Yiddish Montreal History Wins Book Award
A crowd will gather in downtown Toronto on June 7 for the 2012 Helen and Stan Vine Canadian Jewish Book Awards. One of the winners will be Rebecca Margolis, an associate professor in the Vered Jewish Canadian Studies Program at the University of Ottawa, who will be honored for “Jewish Roots, Canadian Soil” (McGill-Queen’s University Press, 2011), a study of the development of Yiddish cultural life in Montreal in the first half of the 20th century. In the book, Margolis examines key cultural institutions like the press, the theater, literary publications and secular Jewish schools that built and sustained Yiddish Montreal.
“This is a huge and very pleasant surprise, and a great honor,” Margolis told The Arty Semite in a recent phone interview.

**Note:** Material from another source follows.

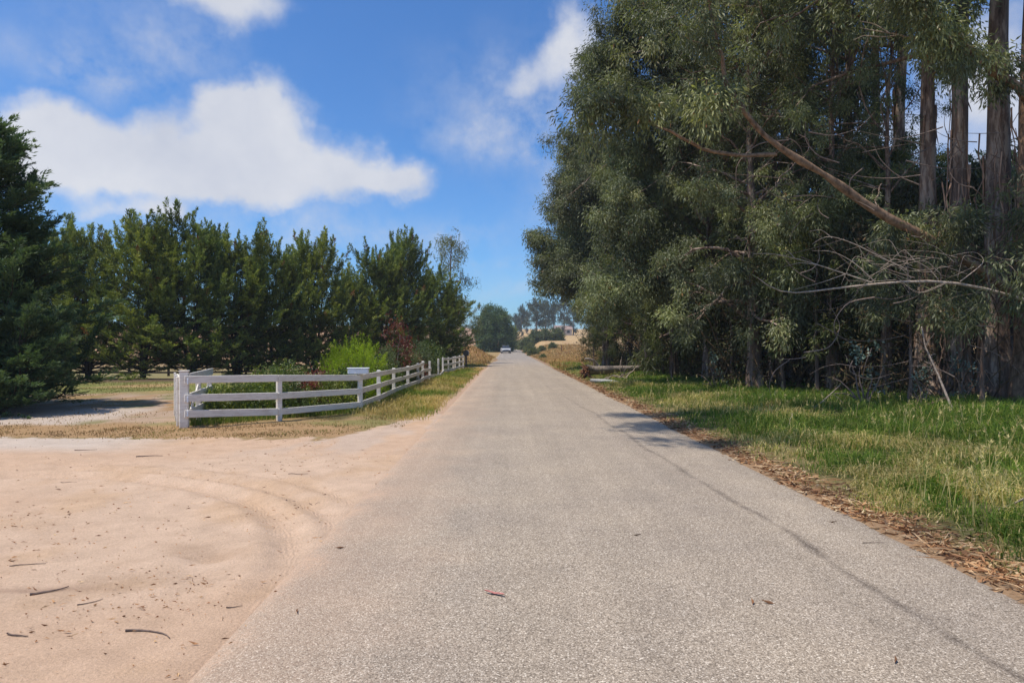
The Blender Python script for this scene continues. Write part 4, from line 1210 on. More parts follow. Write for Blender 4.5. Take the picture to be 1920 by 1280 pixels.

Edward Trapunski, a member of the CJA’s panel of judges, believes the award is much deserved. His own father had been very active in Montreal’s Yiddish community and served on the executive boards of many of its institutions.
“From the book I got an understanding of the what those institutions meant and why my father would spend his evenings struggling to maintain them instead of at home or making a living,” Trapunski wrote in an email. “The book shows how there was a particular Yiddish intellectual atmosphere that was nurtured and how it made Yiddish Montreal vibrant.”
Margolis, 38, was born in Germany, but grew up in Montreal where she went to Jewish day schools and where she first learned Yiddish. It was during her undergraduate years at McGill University, after taking a summer course on Yiddish women authors in translation, that she discovered a true love for the language.
“It was the first time I realized there was a whole culture and literature behind it,” she said. Margolis then went on to earn a doctorate from Columbia University’s Yiddish Studies Program.
Once she began doing research on Yiddish newspapers, she became aware of Montreal’s particularity as a Yiddish center. Montreal differed from New York in that it lacked a previous influx of German Jewish immigrants.
“In Montreal — and Canada in general — Yiddish speakers didn’t have to fight to make Yiddish mainstream in the Jewish community,” she explained. There was also the fact that proportionately more Yiddish-speaking Holocaust survivors came to Canada than to the U.S.
Still, New York was the true North American Yiddish capital by virtue of sheer numbers. “Montreal was strongly influenced by New York,” Margolis said. “It took its cultural cues from New York rather than from Toronto.”
“It’s true that there is a lot going on Yiddish-wise in Toronto these days,” she added, “but historically the Canadian Yiddish center was in Montreal.”
A large contributing factor was the city’s French-English split.
“In Montreal, language was a major factor in cultural identity,” Margolis explained. There was really no way for Jewish immigrants — who were neither Anglophone Protestants nor Francophone Catholics to become mainstream Montrealers. “So consequently they created their own cultural community infrastructure.”
Margolis wrote her book to tell the story of a Yiddish center less major than New York, Warsaw or Vilna. “I’d love to see this happen for other [similar] communities,” she said.